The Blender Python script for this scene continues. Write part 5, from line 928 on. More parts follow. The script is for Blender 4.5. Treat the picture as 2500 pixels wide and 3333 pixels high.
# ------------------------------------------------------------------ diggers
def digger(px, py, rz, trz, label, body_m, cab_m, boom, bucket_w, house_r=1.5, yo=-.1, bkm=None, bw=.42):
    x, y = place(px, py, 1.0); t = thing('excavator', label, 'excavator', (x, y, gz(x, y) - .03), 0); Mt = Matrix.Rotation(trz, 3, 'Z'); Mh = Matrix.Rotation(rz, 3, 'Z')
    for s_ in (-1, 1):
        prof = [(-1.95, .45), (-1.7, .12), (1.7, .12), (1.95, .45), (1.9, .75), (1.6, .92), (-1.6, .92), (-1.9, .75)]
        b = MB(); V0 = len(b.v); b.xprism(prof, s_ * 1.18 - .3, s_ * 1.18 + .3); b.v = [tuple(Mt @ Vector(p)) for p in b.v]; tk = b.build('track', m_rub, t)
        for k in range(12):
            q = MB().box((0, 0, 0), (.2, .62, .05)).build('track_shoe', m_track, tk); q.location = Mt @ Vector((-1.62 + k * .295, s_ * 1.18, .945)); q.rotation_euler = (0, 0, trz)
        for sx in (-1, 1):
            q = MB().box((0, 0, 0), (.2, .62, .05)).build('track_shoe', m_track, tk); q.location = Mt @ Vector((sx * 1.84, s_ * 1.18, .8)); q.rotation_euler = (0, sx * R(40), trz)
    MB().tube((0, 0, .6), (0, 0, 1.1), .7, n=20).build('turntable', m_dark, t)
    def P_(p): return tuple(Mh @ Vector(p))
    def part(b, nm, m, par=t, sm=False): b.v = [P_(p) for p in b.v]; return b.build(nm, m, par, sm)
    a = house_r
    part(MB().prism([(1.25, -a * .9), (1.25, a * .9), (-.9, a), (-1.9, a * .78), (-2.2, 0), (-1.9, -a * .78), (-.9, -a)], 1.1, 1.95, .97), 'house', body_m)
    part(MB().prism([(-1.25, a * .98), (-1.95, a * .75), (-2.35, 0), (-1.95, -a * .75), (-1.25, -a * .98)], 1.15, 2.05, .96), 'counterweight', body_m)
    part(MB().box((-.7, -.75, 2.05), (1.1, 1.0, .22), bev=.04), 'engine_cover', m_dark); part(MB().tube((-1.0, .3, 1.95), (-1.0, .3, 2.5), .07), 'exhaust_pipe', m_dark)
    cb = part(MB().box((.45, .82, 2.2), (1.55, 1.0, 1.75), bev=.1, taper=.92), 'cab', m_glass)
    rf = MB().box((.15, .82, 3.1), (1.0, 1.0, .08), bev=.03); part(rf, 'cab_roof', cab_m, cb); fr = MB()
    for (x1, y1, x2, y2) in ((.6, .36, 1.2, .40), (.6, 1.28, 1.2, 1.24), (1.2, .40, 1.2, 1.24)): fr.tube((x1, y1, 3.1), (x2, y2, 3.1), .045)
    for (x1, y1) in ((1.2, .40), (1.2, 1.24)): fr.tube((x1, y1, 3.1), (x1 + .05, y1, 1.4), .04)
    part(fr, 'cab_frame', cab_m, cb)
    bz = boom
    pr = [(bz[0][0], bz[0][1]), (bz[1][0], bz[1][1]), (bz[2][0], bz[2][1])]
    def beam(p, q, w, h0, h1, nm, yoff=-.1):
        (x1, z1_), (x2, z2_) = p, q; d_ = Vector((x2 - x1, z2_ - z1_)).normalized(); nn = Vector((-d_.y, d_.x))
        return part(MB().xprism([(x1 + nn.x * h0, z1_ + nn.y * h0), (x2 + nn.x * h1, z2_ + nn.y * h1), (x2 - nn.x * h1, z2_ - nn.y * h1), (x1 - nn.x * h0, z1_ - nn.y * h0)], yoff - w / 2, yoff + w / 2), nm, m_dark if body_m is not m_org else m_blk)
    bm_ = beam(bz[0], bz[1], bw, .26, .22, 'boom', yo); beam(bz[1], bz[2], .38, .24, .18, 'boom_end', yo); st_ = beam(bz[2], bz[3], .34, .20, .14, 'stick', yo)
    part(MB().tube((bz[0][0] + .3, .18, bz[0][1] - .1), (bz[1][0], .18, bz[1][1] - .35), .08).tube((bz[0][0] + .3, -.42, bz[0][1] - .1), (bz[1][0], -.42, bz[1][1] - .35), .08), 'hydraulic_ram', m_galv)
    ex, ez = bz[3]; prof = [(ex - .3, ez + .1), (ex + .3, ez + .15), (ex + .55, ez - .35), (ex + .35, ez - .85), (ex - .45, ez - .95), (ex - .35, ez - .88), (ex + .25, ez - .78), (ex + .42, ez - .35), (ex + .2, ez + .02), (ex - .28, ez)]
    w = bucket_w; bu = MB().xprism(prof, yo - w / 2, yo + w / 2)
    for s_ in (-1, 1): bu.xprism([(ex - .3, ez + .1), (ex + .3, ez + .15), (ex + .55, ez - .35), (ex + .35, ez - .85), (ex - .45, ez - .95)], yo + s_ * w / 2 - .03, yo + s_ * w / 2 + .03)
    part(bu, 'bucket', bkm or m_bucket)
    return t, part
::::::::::
= AIM =
Give the complete listing a second time, exactly as it reads.

= FINAL RESULT =
The Blender Python script for this scene continues. Write part 5, from line 928 on. More parts follow. The script is for Blender 4.5. Treat the picture as 2500 pixels wide and 3333 pixels high.
# ------------------------------------------------------------------ diggers
def digger(px, py, rz, trz, label, body_m, cab_m, boom, bucket_w, house_r=1.5, yo=-.1, bkm=None, bw=.42):
    x, y = place(px, py, 1.0); t = thing('excavator', label, 'excavator', (x, y, gz(x, y) - .03), 0); Mt = Matrix.Rotation(trz, 3, 'Z'); Mh = Matrix.Rotation(rz, 3, 'Z')
    for s_ in (-1, 1):
        prof = [(-1.95, .45), (-1.7, .12), (1.7, .12), (1.95, .45), (1.9, .75), (1.6, .92), (-1.6, .92), (-1.9, .75)]
        b = MB(); V0 = len(b.v); b.xprism(prof, s_ * 1.18 - .3, s_ * 1.18 + .3); b.v = [tuple(Mt @ Vector(p)) for p in b.v]; tk = b.build('track', m_rub, t)
        for k in range(12):
            q = MB().box((0, 0, 0), (.2, .62, .05)).build('track_shoe', m_track, tk); q.location = Mt @ Vector((-1.62 + k * .295, s_ * 1.18, .945)); q.rotation_euler = (0, 0, trz)
        for sx in (-1, 1):
            q = MB().box((0, 0, 0), (.2, .62, .05)).build('track_shoe', m_track, tk); q.location = Mt @ Vector((sx * 1.84, s_ * 1.18, .8)); q.rotation_euler = (0, sx * R(40), trz)
    MB().tube((0, 0, .6), (0, 0, 1.1), .7, n=20).build('turntable', m_dark, t)
    def P_(p): return tuple(Mh @ Vector(p))
    def part(b, nm, m, par=t, sm=False): b.v = [P_(p) for p in b.v]; return b.build(nm, m, par, sm)
    a = house_r
    part(MB().prism([(1.25, -a * .9), (1.25, a * .9), (-.9, a), (-1.9, a * .78), (-2.2, 0), (-1.9, -a * .78), (-.9, -a)], 1.1, 1.95, .97), 'house', body_m)
    part(MB().prism([(-1.25, a * .98), (-1.95, a * .75), (-2.35, 0), (-1.95, -a * .75), (-1.25, -a * .98)], 1.15, 2.05, .96), 'counterweight', body_m)
    part(MB().box((-.7, -.75, 2.05), (1.1, 1.0, .22), bev=.04), 'engine_cover', m_dark); part(MB().tube((-1.0, .3, 1.95), (-1.0, .3, 2.5), .07), 'exhaust_pipe', m_dark)
    cb = part(MB().box((.45, .82, 2.2), (1.55, 1.0, 1.75), bev=.1, taper=.92), 'cab', m_glass)
    rf = MB().box((.15, .82, 3.1), (1.0, 1.0, .08), bev=.03); part(rf, 'cab_roof', cab_m, cb); fr = MB()
    for (x1, y1, x2, y2) in ((.6, .36, 1.2, .40), (.6, 1.28, 1.2, 1.24), (1.2, .40, 1.2, 1.24)): fr.tube((x1, y1, 3.1), (x2, y2, 3.1), .045)
    for (x1, y1) in ((1.2, .40), (1.2, 1.24)): fr.tube((x1, y1, 3.1), (x1 + .05, y1, 1.4), .04)
    part(fr, 'cab_frame', cab_m, cb)
    bz = boom
    pr = [(bz[0][0], bz[0][1]), (bz[1][0], bz[1][1]), (bz[2][0], bz[2][1])]
    def beam(p, q, w, h0, h1, nm, yoff=-.1):
        (x1, z1_), (x2, z2_) = p, q; d_ = Vector((x2 - x1, z2_ - z1_)).normalized(); nn = Vector((-d_.y, d_.x))
        return part(MB().xprism([(x1 + nn.x * h0, z1_ + nn.y * h0), (x2 + nn.x * h1, z2_ + nn.y * h1), (x2 - nn.x * h1, z2_ - nn.y * h1), (x1 - nn.x * h0, z1_ - nn.y * h0)], yoff - w / 2, yoff + w / 2), nm, m_dark if body_m is not m_org else m_blk)
    bm_ = beam(bz[0], bz[1], bw, .26, .22, 'boom', yo); beam(bz[1], bz[2], .38, .24, .18, 'boom_end', yo); st_ = beam(bz[2], bz[3], .34, .20, .14, 'stick', yo)
    part(MB().tube((bz[0][0] + .3, .18, bz[0][1] - .1), (bz[1][0], .18, bz[1][1] - .35), .08).tube((bz[0][0] + .3, -.42, bz[0][1] - .1), (bz[1][0], -.42, bz[1][1] - .35), .08), 'hydraulic_ram', m_galv)
    ex, ez = bz[3]; prof = [(ex - .3, ez + .1), (ex + .3, ez + .15), (ex + .55, ez - .35), (ex + .35, ez - .85), (ex - .45, ez - .95), (ex - .35, ez - .88), (ex + .25, ez - .78), (ex + .42, ez - .35), (ex + .2, ez + .02), (ex - .28, ez)]
    w = bucket_w; bu = MB().xprism(prof, yo - w / 2, yo + w / 2)
    for s_ in (-1, 1): bu.xprism([(ex - .3, ez + .1), (ex + .3, ez + .15), (ex + .55, ez - .35), (ex + .35, ez - .85), (ex - .45, ez - .95)], yo + s_ * w / 2 - .03, yo + s_ * w / 2 + .03)
    part(bu, 'bucket', bkm or m_bucket)
    return t, part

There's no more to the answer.